In contrast to almost everywhere else in the country this year, it has been a near-perfect summer here in Interior Alaska. Bright, sunny days. Just enough rainfall. Almost no smoke from wildfires. So I have to wonder, "Why have I been painting snow for the last six weeks?" My three new paintings, each quite different in approach, have one thing in common--my preoccupation with winter.
Snow Dreams ©Kesler Woodward 2023 Acrylic on canvas 30" x 40"
I love the dense tapestry of snow that the boreal forest becomes in winter. Here, we have weeks without wind, and I like to watch the snow drift softly, inexorably, onto every branch and twig, gradually closing the deep perspective of the bare fall woods into weavings of color field abstraction.
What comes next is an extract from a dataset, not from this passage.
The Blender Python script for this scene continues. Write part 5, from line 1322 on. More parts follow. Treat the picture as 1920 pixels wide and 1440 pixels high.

Snow Dreams is simply what its title describes...my memory and dreams, in the heat of summer, of that rich tapestry in winter.
What to Want ©Kesler Woodward 2023 Acrylic on canvas 16" x 20"
I do love the months of continuous daylight here in summer, especially the last hours of evening and wee hours of morning when the midnight sun grazes and just slightly, briefly falls below the horizon. But for beauty and magic, to me there's no comparison to the twilight dusk and dawn of winter--so welcome each day in the months of long darkness. The cold, clear air of midwinter enables the wan sun's transfiguration of the treetops as it struggles to rise a degree or two, almost due south, over the Alaska Range.
It's July, and I'm happy to go to Goldpanner baseball games, run the verdant trails in shorts, watch Dorli's flowers bloom and her vegetables burgeon toward harvest, and admire the summer growth of exotic trees in the University arboretum and around our home. But in my studio, my dreams are all of snow and the light of winter.